Frequencies and beliefs

Kathryn Blackmond Laskey (klaskey@gmu.edu)
Mon, 29 Jun 1998 14:33:10 -0500

Clark,

>Throughout the 20thcentury, probability has come to mean to two very
>different things:
>
>1) Frequency (a.k.a. a physical probability)
>2) Uncertainty (a.k.a. a subjective probability)
>
>It sometimes amazes me at how often this is pointed out, agreed upon, and
>then forgotten.

I don't agree with this at all.

Probability IS neither of these things.

Probability is a mathematical theory.

The mathematics of probability can be USED TO MODEL frequencies. It can be
used to model degrees of belief.

The nice thing is that if you have repeated observations on a phenomenon
which exhibits stable frequencies, and if you have a nondogmatic prior
distribution for your uncertainty about the phenomenon, then your posterior
distribution will be very similar to the empirical frequencies.

A variant of this result has been formalized as de Finetti's theorem.

What nondogmatic means is:

- it is not too unlikely that the events are what Bayesians call
exchangeable and the frequentists call independent and identically
distributed with an unknown frequency distribution;

- your prior distribution does not put nearly all of its weight somewhere
other than where the actual frequencies lie.

Of course, the higher the dimensionality of the distribution you are trying
to estimate, the more observations it will take for the posterior
distribution and the frequencies to become close to each other.

>The problem with the phrase "random variable" is that it seems to rather
>deliberately run the two concepts together (i.e. random = uncertain and
>variable = frequency).

Not exactly.

Frequentists don't run the concepts together because they won't apply
probability to problems characterized by what you call uncertainty. They
are very clear about this.

Strict subjectivists deliberately run the concepts together because they
don't think there are two concepts. There is only one kind of "thing" to
which probabilities can be applied -- processes or events or outcomes about
which we are uncertain. For events exhibiting stable frequencies,
nondogmatic subjectivists will come to agree closely on predictions of
future events of the same kind. For events not exhibiting stable
frequencies (e.g., one-of-a-kind events), reasonable subjectivists can
agree to disagree. However, it is very difficult, and subjectivists say
futile, to try to make a clear distinction between "frequency" type
phenomena and "degree of belief" type phenomena. So why bother trying?

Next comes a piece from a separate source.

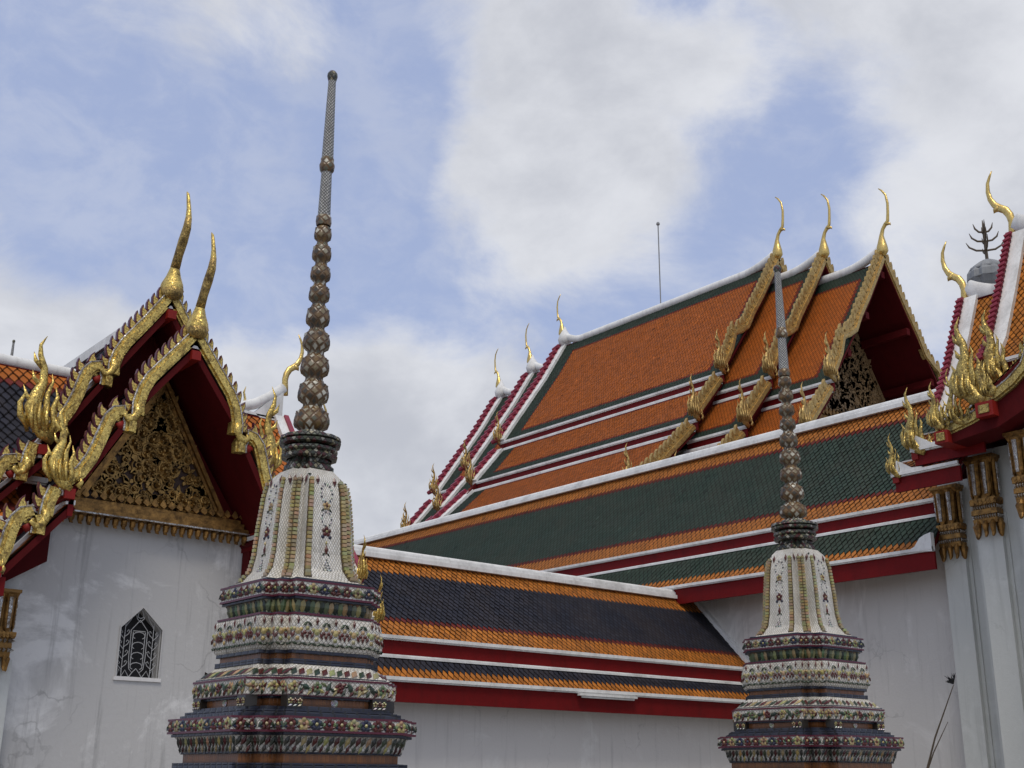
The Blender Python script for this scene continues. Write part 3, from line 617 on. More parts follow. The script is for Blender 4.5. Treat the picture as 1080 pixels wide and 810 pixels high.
# cross wing running along the courtyard
WT = [(0, 7.50), (.8, 6.45), (1.72, 5.42)]; WT2 = [(1.66, 5.26), (2.25, 4.72)]
for s in (-1, 1):
    n = Y_*s
    for x0, x1, dz in ((3.5, 9.72, 0), (9.72, 10.38, -.85), (2.85, 3.5, -.85)):
        for pr in (WT, WT2):
            pp = [(a, z+dz) for a, z in pr]; bd = (.42, .3, .0 if x0 > 9 else .5, .62)
            if x0 == 3.5 and s < 0:
                slope(pv, (x0, 18.2), X_, 1.43 if pr is WT2 else 2.75, n, pp, (.42, .3, .5, 0), NAV, ORG, .15, .125, fascia=.3 if pr is WT2 else 0, flash=.04)
                slope(pv, (8.34, 18.2), X_, x1-8.34, n, pp, (.42, .3, 0, .62), NAV, ORG, .15, .125, fascia=.3, flash=.04)
            else: slope(pv, (x0, 18.2), X_, x1-x0, n, pp, bd, NAV, ORG, .15, .125, fascia=.3, flash=.04)
            ends = [(x1, -1)] if x0 > 3 else [(x0, 1)]
            if x0 == 3.5: ends = [(x1, -1), (x0, 1)]
            for xe, dr in ends:
                verge(pv, (xe, 18.2), X_*dr, n, pp, .17, .09, 'white', out=.0); verge(pv, (xe, 18.2), -X_*dr, n, pp, .08, .13, 'magenta', 'bargeboard', drop=.14)
                naga(pv, (xe, 18.2+s*(pp[-1][0]+.05), pp[-1][1]-.02), n, X_*-dr, .85 if x0 < 9 else .75, slim=.6)
for x0, x1, z in ((3.5, 9.72, 7.5), (9.72, 10.38, 6.65), (2.85, 3.5, 6.65)):
    b = MB(); pts = []
    for i in range(25):
        t = i/24; x = x0+(x1-x0)*t; up = 0
        if x0 < 9.7 and x1 > 9: up = .55*max(0, (t-.82)/.18)**2+(.55*max(0, (.18-t)/.18)**2 if x0 > 3 else 0)
        elif x0 > 9: up = .45*max(0, (t-.3)/.7)**2
        pts.append(V(x, 18.2, z+.04+up))
    b.tube(pts, .095, 14, (Y_, .8)); b.build('ridge_cap', 'white', pv, True)
b = MB(); 
for xa, z in ((9.72, 7.5), (10.38, 6.65)): b.prism([(-.02, z-.3), (-.55, z+.02), (-.02, z+.55)], (xa, 18.14, 0), X_, Z_, Y_, .12)
b.build('ridge_end', 'white', pv)
chofa(pv, (9.76, 18.2, 8.05), X_, 1.1, CH_BEAK, 'goldsmooth'); chofa(pv, (10.36, 18.2, 7.05), X_, .95, CH_BEAK, 'goldsmooth'); chofa(pv, (3.46, 18.2, 8.05), -X_, 1.02, CH_BEAK, 'goldsmooth')
b = MB(); b.tube([V(8.98, 18.2, 7.60), V(9.0, 18.2, 7.75), V(8.97, 18.2, 7.86), V(9.0, 18.2, 7.97)], [.02, .022, .018, .003], 6); b.tube([V(8.72, 18.2, 7.60), V(9.1, 18.2, 7.66)], [.05, .05], 8, mi=1); b.build('ridge_spike', ['goldsmooth', 'white'], pv)
for xe in (3.5, 9.72):
    b = MB(); b.prism([(-1.7, 5.2), (1.7, 5.2), (0, 7.4)], (xe-.15 if xe > 5 else xe+.05, 18.2, 0), Y_, Z_, X_, .1); b.build('gable_board', 'soffit', pv)

# ------------------------------------------------------------------ the low gallery with blue-black tiles (middle)
ga = root('low_gallery', (17, 23.5, 0), 'low white gallery with a blue-black tiled roof banded in orange', 'gallery')
b = MB(); b.box(8.35, 26.05, 21.9, 25.1, 0, 4.3); b.build('wall', 'wall3', ga)
for s in (-1, 1):
    n = Y_*s
    slope(ga, (8.35, 23.5), X_, 17.75, n, [(0, 6.42), (1.95, 4.42)], (.52, .55, 0, 0), NAV, YEL, .15, .125, fascia=.36)
    slope(ga, (8.35, 23.5), X_, 17.75, n, [(1.98, 3.98), (2.32, 3.54)], (0, .26, 0, 0), NAV, YEL, .15, .125, fascia=.40, flash=.065, lw=.05)
b = MB(); b.boxf((8.35, 23.33, 6.39), X_*17.75, Y_*.34, Z_*.10); b.boxf((8.35, 23.39, 6.49), X_*17.75, Y_*.22, Z_*.08); b.tube([V(8.35, 23.5, 6.58), V(26.1, 23.5, 6.58)], .075, 10); b.build('ridge_cap', 'white', ga)
verge(ga, (26.1, 23.5), -X_, -Y_, [(0, 6.42), (1.95, 4.42)], .16, .12); verge(ga, (26.1, 23.5), -X_, Y_, [(0, 6.42), (1.95, 4.42)], .16, .12)
b = MB(); b.box(19.36, 21.22, 21.06, 21.16, 3.40, 3.45); b.tube([V(19.44, 21.10, 3.375), V(21.14, 21.10, 3.375)], .022, 8); b.box(19.9, 19.95, 21.12, 21.22, 3.41, 3.449); b.box(20.6, 20.65, 21.12, 21.22, 3.41, 3.449); lt = b.build('strip_lamp', 'white')
lt['label'] = 'long thin white lamp casing fixed under the low gallery eave'; lt['category'] = 'lamp'

# ------------------------------------------------------------------ the tall gallery with green tiles
gg = root('tall_gallery', (28.3, 30, 0), 'tall white gallery with a long dark green tiled roof banded in orange', 'gallery')
b = MB(); b.box(26.1, 30.5, 15.2, 62, 0, 7.0); b.build('wall', 'wall2', gg)
for s in (-1, 1):
    n = X_*s; det = s < 0
    slope(gg, (28.3, 15.0), Y_, 47, n, [(0, 11.32), (1.2, 9.64), (2.5, 8.02)], (.66, .62, 0, 0), GRN, (.42, .15, .033), .17, .14, fascia=.42, detail=det)
    slope(gg, (28.3, 15.25), Y_, 46.7, n, [(2.55, 7.58), (3.15, 6.74)], (0, .34, 0, 0), GRN, (.42, .15, .033), .17, .14, fascia=.42, flash=.07, detail=det, lw=.05)
b = MB(); b.box(28.10, 28.50, 15.0, 62, 11.27, 11.38); b.box(28.17, 28.43, 15.0, 62, 11.38, 11.47); b.tube([V(28.3, 15.0, 11.49), V(28.3, 62, 11.49)], .085, 10); b.build('ridge_cap', 'white', gg)
b = MB(); b.prism([(15.25, 6.64), (15.95, 6.70), (15.7, 6.80), (15.55, 6.98), (15.42, 7.04), (15.25, 7.08)], (25.1, 0, 0), Y_, Z_, X_, .14); b.build('corner_block', 'white', gg)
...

No one is sweeping anything under the rug. There is just a philosophical
disagreement on the kinds of phenomena to which probability theory is
legitimately and usefully applied. However, people persist in labeling it
as an argument over what probability "really is," rather than an argument
over the class of pheonmena to which one person or another is willing to
apply probability theory. That's where we get into fights.